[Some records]
--- --- ---
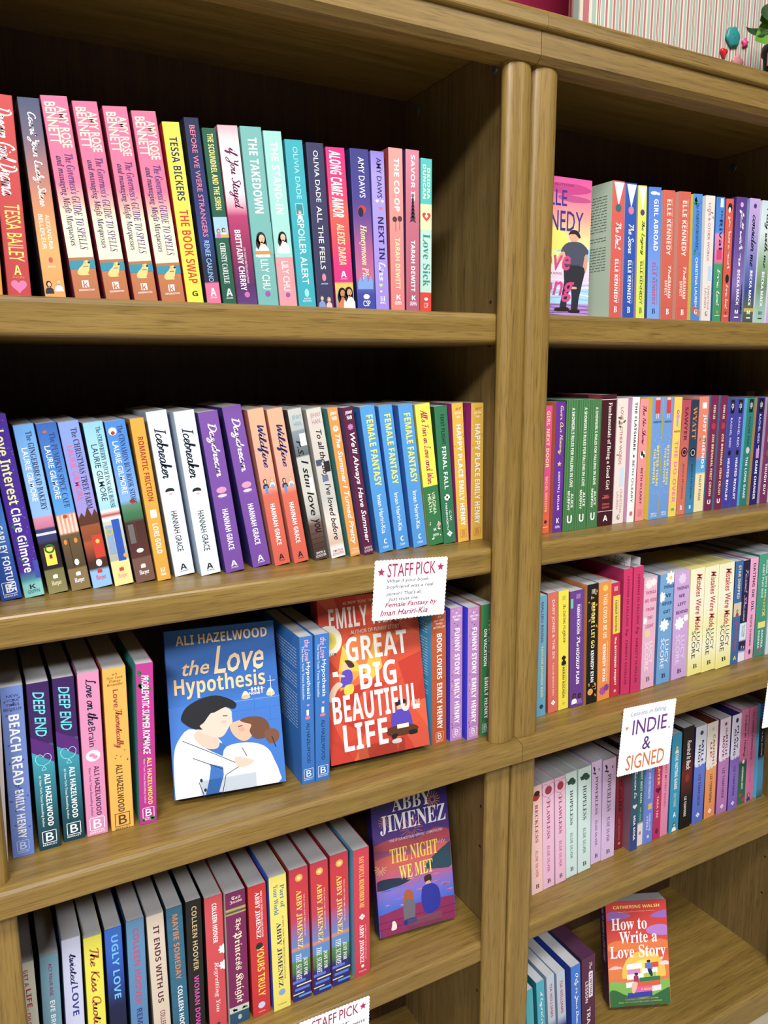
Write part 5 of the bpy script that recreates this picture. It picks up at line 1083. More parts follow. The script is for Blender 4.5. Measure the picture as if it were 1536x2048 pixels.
def draw_couple(pr):
    """a plain embracing couple in white coats against a laboratory bench"""
    pr.item('R 3474C8 .46 1 .0 1'); pr.item('R 5A94DC .47 .475 .3 1')
    for s in (.53, .61, .69): pr.item('R 2C68BC %.3f %.3f .55 1' % (s, s + .003))
    for s, w in ((.47, .76), (.53, .9), (.61, .82)): pr.item('R 2C68BC %.3f %.3f %.3f %.3f' % (s, s + .08, w, w + .006))
    for w, c in ((.66, 'E8B070'), (.89, 'E8C07A')):
        pr.item('R CFE4F4 .42 .45 %.3f %.3f' % (w + .018, w + .04)); blob(pr, [(.42, w + .015), (.42, w + .043), (.455, w + .07), (.465, w + .03), (.455, w - .01)], 'CFE4F4'); blob(pr, [(.44, w), (.44, w + .06), (.46, w + .06), (.462, w)], c)
    for i in range(4): pr.item('R DCEAF6 .40 .44 %.3f %.3f' % (.745 + i * .03, .76 + i * .03)); pr.item('R D8884A .42 .438 %.3f %.3f' % (.747 + i * .03, .758 + i * .03))
    pr.item('R DCEAF6 .41 .413 .72 .87')
    pr.item('R DCEAF6 .34 .47 .925 .93'); pr.item('R DCEAF6 .37 .373 .9 .97')
    def low(pr, pts, col, n=3):
        blob(pr, [(.11 + .92 * s, w) for s, w in pts], col, n)
    ln = pr.line
    def line(pts, wd, col):
        ln([(.11 + .92 * s, w) for s, w in pts], wd, col)
    # man's coat and arms
    low(pr, [(.60, .06), (.53, .16), (.57, .30), (.62, .42), (.70, .46), (.80, .42), (.999, .32), (.999, .01), (.8, .01), (.68, .02)], 'D6DBE4')
    low(pr, [(.62, .30), (.66, .46), (.74, .52), (.999, .40), (.999, .27), (.8, .33)], '2E6CB8')
    low(pr, [(.57, .20), (.54, .34), (.62, .42), (.68, .40), (.66, .28)], 'E2BBA6')
    # woman's coat
    low(pr, [(.68, .48), (.67, .66), (.71, .82), (.80, .90), (.999, .93), (.999, .42), (.86, .44), (.76, .44)], 'DDE2EA')
    low(pr, [(.60, .08), (.62, .2), (.70, .36), (.76, .5), (.81, .60), (.84, .57), (.80, .42), (.74, .22), (.69, .06)], 'E2E6ED')
    low(pr, [(.755, .55), (.775, .66), (.80, .72), (.825, .66), (.82, .57)], 'E6BFA8')
    for a, b in (((.60, .10), (.70, .34)), ((.70, .34), (.79, .55)), ((.82, .58), (.86, .46)), ((.86, .46), (.999, .41)), ((.72, .18), (.82, .44)), ((.7, .62), (.76, .66)), ((.88, .22), (.98, .26))):
        pr.k += 1; line([a, b], .006, ink('2A3040'))
    # heads: plain generic faces
    low(pr, [(.41, .24), (.46, .20), (.55, .24), (.61, .40), (.60, .47), (.55, .52), (.53, .55), (.49, .55), (.44, .54), (.40, .42)], 'EBC6B2')
    low(pr, [(.46, .10), (.39, .15), (.345, .28), (.335, .42), (.37, .54), (.41, .60), (.44, .57), (.42, .50), (.445, .40), (.45, .36), (.50, .30), (.52, .26), (.545, .28), (.53, .20), (.50, .14)], '1B1C22')
    low(pr, [(.545, .525), (.525, .57), (.52, .66), (.56, .72), (.63, .72), (.66, .66), (.645, .60), (.60, .545)], 'E6B092')
    low(pr, [(.52, .62), (.505, .70), (.52, .82), (.57, .88), (.63, .88), (.66, .82), (.65, .74), (.60, .70), (.56, .72), (.54, .66)], '6E4430')
    low(pr, [(.615, .84), (.605, .92), (.64, .97), (.69, .95), (.70, .88), (.66, .84)], '7A4C34')
    for a, b in (((.475, .47), (.478, .51)), ((.56, .60), (.556, .64)), ((.655, .90), (.73, .93))):
        pr.k += 1; line([a, b], .008, ink('30241E'))
    low(pr, [(.51, .45), (.505, .49), (.52, .50), (.525, .46)], 'EFB0A0')
    low(pr, [(.575, .60), (.565, .64), (.585, .66), (.595, .62)], 'EC9C86')
    pr.item('O 26303C .91 .24 .012 .016'); pr.item('O 26303C .97 .27 .012 .016')


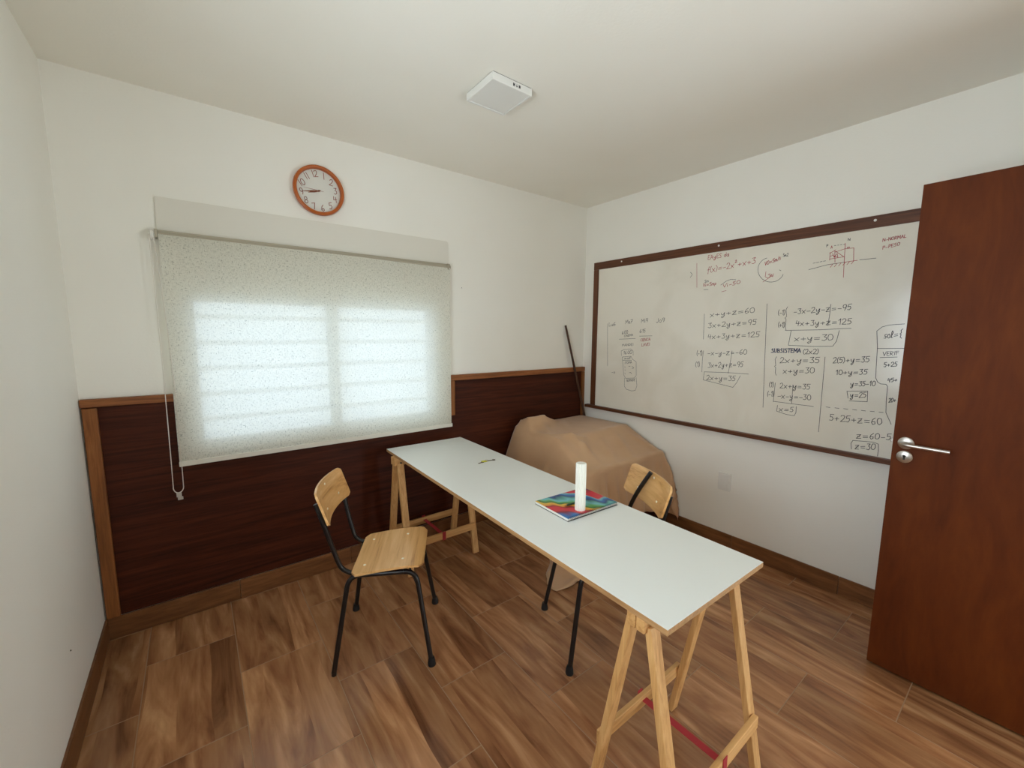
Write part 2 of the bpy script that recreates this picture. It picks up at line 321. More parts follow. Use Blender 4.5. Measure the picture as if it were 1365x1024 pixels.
# stroke alphabet, unit em: baseline 0, cap height 1
def ell(cx, cy, rx, ry, a0=0, a1=360, n=12): return [(cx + rx * math.cos(math.radians(a0 + (a1 - a0) * i / n)), cy + ry * math.sin(math.radians(a0 + (a1 - a0) * i / n))) for i in range(n + 1)]
G = {
 '0': (.62, [ell(.3, .5, .26, .48, 100, 460)]), '1': (.42, [[(.08, .72), (.27, 1), (.25, 0)]]), '2': (.62, [[(.05, .78), (.16, .96), (.4, .98), (.5, .75), (.36, .42), (.04, .02), (.58, .05)]]),
 '3': (.58, [[(.08, .92), (.48, .96), (.26, .58), (.46, .46), (.48, .16), (.28, 0), (.04, .08)]]), '4': (.6, [[(.16, 1), (.06, .45), (.54, .5)], [(.44, .85), (.4, 0)]]),
 '5': (.58, [[(.52, .98), (.14, .95), (.1, .56), (.38, .6), (.48, .32), (.32, .02), (.04, .06)]]), '6': (.58, [[(.42, 1), (.16, .68), (.06, .28), (.22, 0), (.46, .14), (.42, .42), (.1, .36)]]),
 '7': (.56, [[(.04, .95), (.52, .98), (.2, 0)], [(.14, .5), (.44, .52)]]), '8': (.56, [ell(.28, .74, .19, .25, 270, 630), ell(.28, .25, .23, .25, 90, 450)]), '9': (.56, [ell(.27, .7, .2, .28, 0, 360), [(.47, .72), (.42, .3), (.3, 0)]]),
 'x': (.66, [[(.05, .6), (.5, .02)], [(.54, .62), (.06, 0)]]), 'y': (.66, [[(.08, .6), (.14, .24), (.34, .2), (.48, .6)], [(.5, .62), (.42, -.2), (.22, -.4), (.08, -.22), (.5, .12)]]),
 'z': (.66, [[(.08, .66), (.52, .7), (.06, .02), (.54, .04)], [(.16, .36), (.44, .38)]]), '+': (.72, [[(.08, .36), (.58, .38)], [(.33, .62), (.33, .12)]]), '-': (.6, [[(.08, .34), (.5, .36)]]),
 '=': (.8, [[(.12, .48), (.62, .5)], [(.12, .22), (.62, .24)]]), '(': (.3, [[(.24, 1.05), (.08, .7), (.08, .25), (.24, -.08)]]), ')': (.3, [[(.04, 1.05), (.2, .7), (.2, .25), (.04, -.08)]]), '{': (.5, [[(.42, 1.15), (.22, 1), (.26, .6), (.1, .46), (.26, .34), (.2, -.05), (.4, -.2)]]),
 '!': (.34, [[(.12, 1), (.22, 0)]]), '?': (.54, [[(.04, .95), (.5, .97), (.24, 0)]]),
 '^': (.4, [[(.04, 1.1), (.14, 1.25), (.26, 1.1), (.04, .82), (.3, .84)]]), ':': (.24, [[(.1, .55), (.12, .5)], [(.1, .15), (.12, .1)]]), ' ': (.45, []), '/': (.4, [[(.04, -.05), (.34, 1)]]), '.': (.25, [[(.1, .04), (.13, 0)]]),
 'f': (.46, [[(.46, 1), (.28, .98), (.2, .6), (.14, -.25)], [(.04, .5), (.42, .54)]]), 's': (.5, [[(.44, .6), (.16, .58), (.2, .36), (.4, .26), (.3, .02), (.04, .06)]]), 'o': (.5, [ell(.24, .3, .19, .29, 80, 440)]), 'l': (.4, [[(.06, .1), (.3, .75), (.24, 1.05), (.12, .8), (.14, .05), (.34, .08)]]),
 'a': (.52, [ell(.22, .28, .18, .26, 40, 400), [(.42, .56), (.4, .06), (.5, .02)]]), 'd': (.54, [ell(.22, .28, .18, .26, 40, 400), [(.44, 1), (.42, .05)]]), 'i': (.26, [[(.1, .55), (.12, 0)], [(.13, .8), (.15, .84)]]), 'u': (.52, [[(.06, .56), (.1, .06), (.36, .06), (.42, .56), (.44, 0)]]), 'm': (.72, [[(.04, 0), (.08, .56), (.1, .4), (.3, .56), (.34, 0)], [(.34, .4), (.54, .56), (.6, 0)]]), 'p': (.5, [[(.1, .56), (.06, -.35)], [(.1, .5), (.36, .52), (.34, .1), (.08, .08)]]), 'e': (.5, [[(.06, .3), (.42, .34), (.3, .56), (.08, .4), (.12, .06), (.42, .08)]]),
 'A': (.66, [[(.04, 0), (.3, 1), (.56, 0)], [(.14, .38), (.48, .38)]]), 'B': (.6, [[(.08, 0), (.08, 1), (.42, .9), (.38, .56), (.08, .52), (.48, .4), (.44, .05), (.08, 0)]]), 'C': (.6, [[(.52, .85), (.3, 1), (.06, .6), (.12, .12), (.5, .1)]]), 'D': (.64, [[(.08, 0), (.08, 1), (.5, .8), (.54, .3), (.08, 0)]]), 'E': (.56, [[(.48, .98), (.08, 1), (.08, 0), (.5, .02)], [(.08, .52), (.42, .54)]]), 'F': (.54, [[(.48, .98), (.08, 1), (.08, 0)], [(.08, .54), (.42, .56)]]),
 'I': (.3, [[(.14, 1), (.14, 0)]]), 'J': (.5, [[(.4, 1), (.38, .2), (.2, 0), (.04, .18)]]), 'L': (.5, [[(.08, 1), (.08, 0), (.46, .02)]]), 'M': (.76, [[(.06, 0), (.1, 1), (.36, .35), (.62, 1), (.66, 0)]]), 'N': (.66, [[(.06, 0), (.08, 1), (.52, .02), (.54, 1)]]), 'O': (.66, [ell(.31, .5, .26, .48, 90, 450)]), 'P': (.56, [[(.08, 0), (.1, 1), (.46, .9), (.42, .5), (.1, .46)]]), 'R': (.6, [[(.08, 0), (.1, 1), (.46, .88), (.4, .54), (.1, .5), (.5, 0)]]), 'S': (.56, [[(.48, .9), (.2, .98), (.1, .72), (.42, .4), (.4, .06), (.04, .06)]]), 'T': (.58, [[(.04, .98), (.54, 1)], [(.3, 1), (.28, 0)]]), 'U': (.62, [[(.08, 1), (.1, .12), (.44, .06), (.52, 1)]]), 'V': (.6, [[(.04, 1), (.28, 0), (.56, 1)]]),
}
def layout(text):
    x = 0; out = []
    for ch in text:
        adv, st = G[ch]
        for s_ in st: out.append([(x + a, b) for a, b in s_])
        x += adv
    return out, x

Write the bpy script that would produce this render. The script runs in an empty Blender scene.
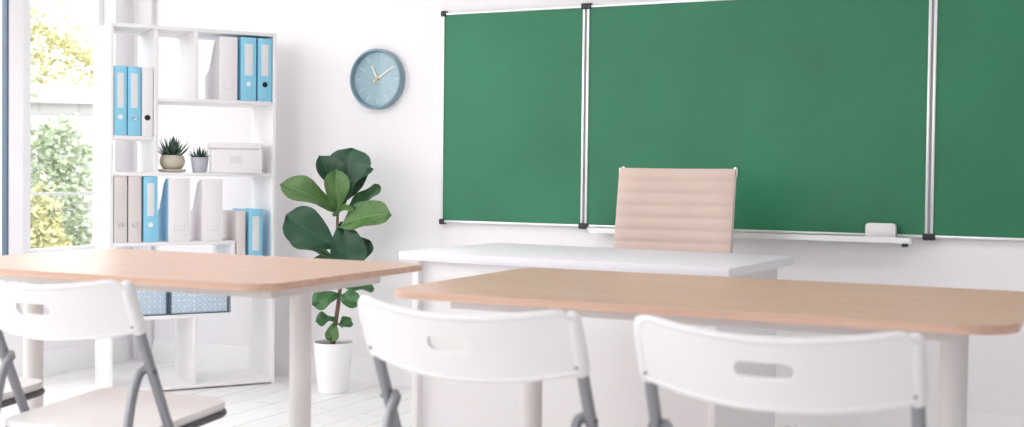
--- --- ---
> _Short exercise_
Going through the lines above one by one, tally those with the word "follow" and give only the total.

> _Completed exercise_
2